-- Start PROVIDED MATERIAL --
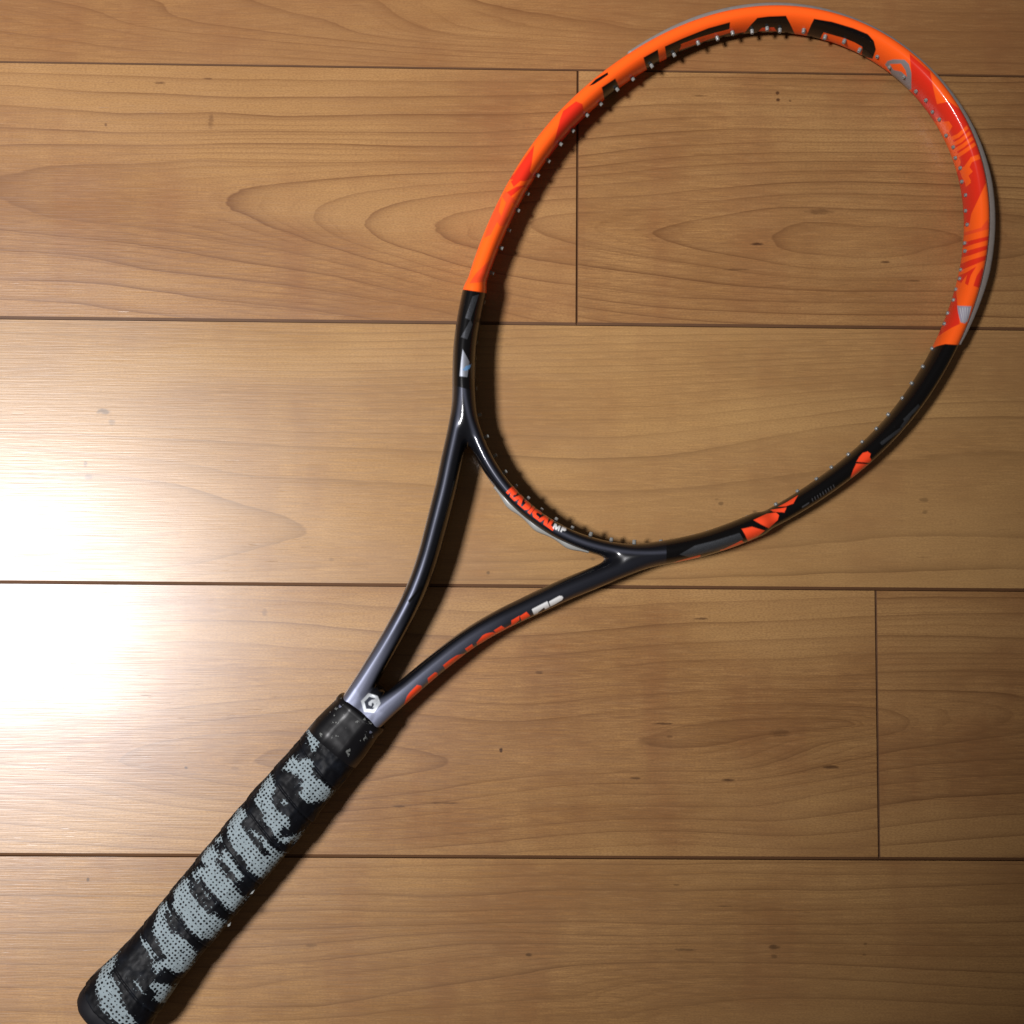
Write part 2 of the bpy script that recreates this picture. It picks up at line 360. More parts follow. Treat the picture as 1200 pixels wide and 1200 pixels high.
# ------------------------------------------------------------------ racket placement
ZB, ZT = 20.3, 0.0128                        # height of the axis at the butt, and how much it sinks per mm
ANG = math.radians(50.7388)
ORG = np.array([-204.631, -523.912])
AX = np.array([math.cos(ANG), math.sin(ANG)]); NV = np.array([-AX[1], AX[0]])
TILT = math.atan(ZT)
EU = np.array([AX[0] * math.cos(TILT), AX[1] * math.cos(TILT), -math.sin(TILT)])
EV = np.array([NV[0], NV[1], 0.0]); EW = np.cross(EU, EV)
O3 = np.array([ORG[0], ORG[1], ZB])
CPOS = np.array([CX, CY, CH])
def loc2(px, h=0.0):
    """picture point -> racket coordinates (u along the axis, v across) on its plane at height h"""
    d = ray(px)
    t = ((O3 + EW * h - CPOS) @ EW) / (d @ EW)
    p = CPOS + d * t[:, None] - (O3)
    return np.stack([p @ EU, p @ EV], 1)
root = bpy.data.objects.new('tennis_racket', None); scn.collection.objects.link(root)
root.matrix_world = Matrix([[EU[i], EV[i], EW[i], O3[i] * S] for i in range(3)] + [[0, 0, 0, 1]])
root['label'] = 'orange and black unstrung tennis racket with worn grey grip lying on the wooden floor'
root['category'] = 'tennis racket'

# ------------------------------------------------------------------ racket frame: centre lines and sections
HC = np.array([141.2, 1.567, 20.697, -1.717, 1.961, -0.343, -0.27]); U0 = 515.0
def hoop(th):
    th = np.asarray(th, float)
    r = sum(c * np.cos(k * th) for k, c in enumerate(HC))
    return np.stack([U0 + r * np.cos(th), r * np.sin(th)], -1)
def hoop_sec(th):
    c = np.cos(np.asarray(th, float))
    a = 5.45 - 0.45 * np.clip(c, 0, 1) ** 2 - 1.35 * np.clip(-c, 0, 1) ** 3
    b = 11.0 - 1.4 * np.clip(-c, 0, 1) ** 3
    return a, b
SH = np.array([(204, 6.7, 6.3, 12.2, 3.6), (213, 6.8, 6.2, 12.2, 3.4), (222, 8.0, 6.0, 12.1, 3.1), (230, 9.3, 5.8, 12.0, 2.8), (245, 11.8, 5.6, 11.9, 2.5),
    (259, 14.4, 5.55, 11.8, 2.3), (273.5, 17.6, 5.55, 11.6, 2.25), (286, 21.4, 5.6, 11.4, 2.2), (298.3, 26.2, 5.7, 11.2, 2.2), (308.5, 30.9, 5.8, 11.1, 2.2),
    (319.7, 36.2, 5.9, 11.0, 2.2), (332.8, 42.6, 5.9, 11.0, 2.2), (345.7, 49.5, 5.9, 11.0, 2.2), (361.7, 58.0, 5.8, 11.0, 2.2), (374.8, 66.0, 5.6, 11.0, 2.2),
    (386.9, 75.0, 5.4, 11.0, 2.2), (398, 83.2, 5.3, 11.0, 2.2), (410, 90.6, 5.3, 11.0, 2.2), (424, 98.5, 5.3, 11, 2.2)])
def resample(P, step):
    """smooth curve through rows of P (first two columns are u, v)"""
    n = len(P); out = []
    for i in range(n - 1):
        p0, p1, p2, p3 = P[max(i - 1, 0)], P[i], P[i + 1], P[min(i + 2, n - 1)]
        m = max(2, int(np.hypot(*(p2 - p1)[:2]) / step))
        for k in range(m):
            t = k / m
            out.append(0.5 * ((2 * p1) + (-p0 + p2) * t + (2 * p0 - 5 * p1 + 4 * p2 - p3) * t * t + (-p0 + 3 * p1 - 3 * p2 + p3) * t ** 3))
    out.append(P[-1]); return np.array(out)
VX = 0.40
GU0, GV0 = 198.0, -142.0
NU, NVV, NZ = int((700 - GU0) / VX), int(284 / VX), int(29 / VX)
gz = (np.arange(NZ) - NZ / 2 + 0.5) * VX
def stamp(C):
    """nearest-point distance and section (a, b, n) of a centre line on the grid"""
    D = np.full((NU, NVV), 99.0, np.float32); A = np.ones_like(D); B = np.ones_like(D); N = np.full_like(D, 2.0)
    R = 16.0
    for k in range(len(C) - 1):
        p, q = C[k], C[k + 1]
        lo_ = np.minimum(p[:2], q[:2]) - R; hi = np.maximum(p[:2], q[:2]) + R
        i0, i1 = max(0, int((lo_[0] - GU0) / VX)), min(NU, int((hi[0] - GU0) / VX) + 1)
        j0, j1 = max(0, int((lo_[1] - GV0) / VX)), min(NVV, int((hi[1] - GV0) / VX) + 1)
        if i1 <= i0 or j1 <= j0: continue
        u = GU0 + np.arange(i0, i1) * VX; v = GV0 + np.arange(j0, j1) * VX
        du, dv = q[0] - p[0], q[1] - p[1]; L2 = du * du + dv * dv
        t = np.clip(((u[:, None] - p[0]) * du + (v[None, :] - p[1]) * dv) / L2, 0, 1)
        d = np.hypot(u[:, None] - p[0] - t * du, v[None, :] - p[1] - t * dv)
        sub_ = D[i0:i1, j0:j1]; m = d < sub_
        sub_[m] = d[m]
        for arr, c in ((A, 2), (B, 3), (N, 4)):
            arr[i0:i1, j0:j1][m] = (p[c] + (q[c] - p[c]) * t)[m]
    return D, A, B, N
th = np.linspace(0, 2 * math.pi, 480)
hp = hoop(th); ha, hb = hoop_sec(th)
C_h = np.c_[hp, ha, hb, np.full(len(th), 2.25)]
C_s = resample(SH, 2.0)
C_s2 = C_s.copy(); C_s2[:, 1] *= -1
C_n = np.array([(199, 0, 12.4, 12.0, 4.0), (212, 0, 11.6, 11.9, 4.0), (219, 0, 9.0, 11.4, 3.2), (224, 0, 5.5, 10.5, 2.6)], float)
fields = [stamp(c) for c in (C_h, C_s, C_s2, C_n)]
dmin = np.minimum.reduce([f[0] - f[1] for f in fields])
I, J = np.nonzero(dmin < 2.6)
def sec(f, I, J):
    D, A, B, N = (x[I, J][:, None] for x in f)
    with np.errstate(over='ignore'):
        return ((np.abs(D / A) ** N + np.abs(gz[None, :] / B) ** N) ** (1 / N) - 1) * A
def smin(a, b, k):
    h = np.clip(0.5 + 0.5 * (b - a) / k, 0, 1)
    return b + (a - b) * h - k * h * (1 - h)
col = np.full((len(I), NZ), 3.0, np.float32)
CHK = 60000
for c0 in range(0, len(I), CHK):
    i, j = I[c0:c0 + CHK], J[c0:c0 + CHK]
    g = smin(sec(fields[1], i, j), sec(fields[2], i, j), 2.2)
    g = smin(g, sec(fields[3], i, j), 1.2)
    g = smin(g, sec(fields[0], i, j), 5.5)
    col[c0:c0 + CHK] = np.clip(g, -3, 3)
grid = np.full((NU, NVV, NZ), 3.0, np.float32)
grid[I, J, :] = col
import openvdb as vdb
fg = vdb.FloatGrid(3.0); fg.copyFromArray(grid)
pts, quads = fg.convertToQuads(isovalue=0.0)[:2]
del grid, col
V = np.array(pts, float) * VX + np.array([GU0, GV0, gz[0]])
Q = np.array(quads, np.int64)[:, ::-1]
# light smoothing of the extracted surface
e = np.concatenate([Q[:, [0, 1]], Q[:, [1, 2]], Q[:, [2, 3]], Q[:, [3, 0]]]); e = np.concatenate([e, e[:, ::-1]])
deg = np.bincount(e[:, 0], minlength=len(V)).astype(float)
for it in range(6):
    acc = np.stack([np.bincount(e[:, 0], weights=V[e[:, 1], k], minlength=len(V)) for k in range(3)], 1) / deg[:, None]
    V = V + (0.5 if it % 2 == 0 else -0.52) * (acc - V)

# ------------------------------------------------------------------ paint of the frame
def srgb(r, g, b):
    f = lambda c: (c / 255 / 12.92) if c / 255 <= 0.04045 else ((c / 255 + 0.055) / 1.055) ** 2.4
    return np.array([f(r), f(g), f(b)])
ORANGE = np.array([1.0, 0.118, 0.012]); RED = np.array([0.72, 0.028, 0.012]); RED2 = np.array([0.85, 0.075, 0.02])
BLACK = np.array([0.003, 0.003, 0.0035]); GREY = np.array([0.22, 0.235, 0.27]); GUN = np.array([0.085, 0.095, 0.150])
SIL = np.array([0.55, 0.57, 0.60]); HOTRED = np.array([0.95, 0.075, 0.022]); DGREY = np.array([0.030, 0.032, 0.036])
WHITE = np.array([0.75, 0.76, 0.76]); BLUE = np.array([0.08, 0.22, 0.42]); LILAC = np.array([0.36, 0.33, 0.42])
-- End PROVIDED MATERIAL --
THE PROBLEM: Up to and including the line containing "root['category'] = 'tennis racket'", repeat every line from the start of the data, but none of the pictures.

ANSWER FOR THE TASK:
Write part 2 of the bpy script that recreates this picture. It picks up at line 360. More parts follow. Treat the picture as 1200 pixels wide and 1200 pixels high.
# ------------------------------------------------------------------ racket placement
ZB, ZT = 20.3, 0.0128                        # height of the axis at the butt, and how much it sinks per mm
ANG = math.radians(50.7388)
ORG = np.array([-204.631, -523.912])
AX = np.array([math.cos(ANG), math.sin(ANG)]); NV = np.array([-AX[1], AX[0]])
TILT = math.atan(ZT)
EU = np.array([AX[0] * math.cos(TILT), AX[1] * math.cos(TILT), -math.sin(TILT)])
EV = np.array([NV[0], NV[1], 0.0]); EW = np.cross(EU, EV)
O3 = np.array([ORG[0], ORG[1], ZB])
CPOS = np.array([CX, CY, CH])
def loc2(px, h=0.0):
    """picture point -> racket coordinates (u along the axis, v across) on its plane at height h"""
    d = ray(px)
    t = ((O3 + EW * h - CPOS) @ EW) / (d @ EW)
    p = CPOS + d * t[:, None] - (O3)
    return np.stack([p @ EU, p @ EV], 1)
root = bpy.data.objects.new('tennis_racket', None); scn.collection.objects.link(root)
root.matrix_world = Matrix([[EU[i], EV[i], EW[i], O3[i] * S] for i in range(3)] + [[0, 0, 0, 1]])
root['label'] = 'orange and black unstrung tennis racket with worn grey grip lying on the wooden floor'
root['category'] = 'tennis racket'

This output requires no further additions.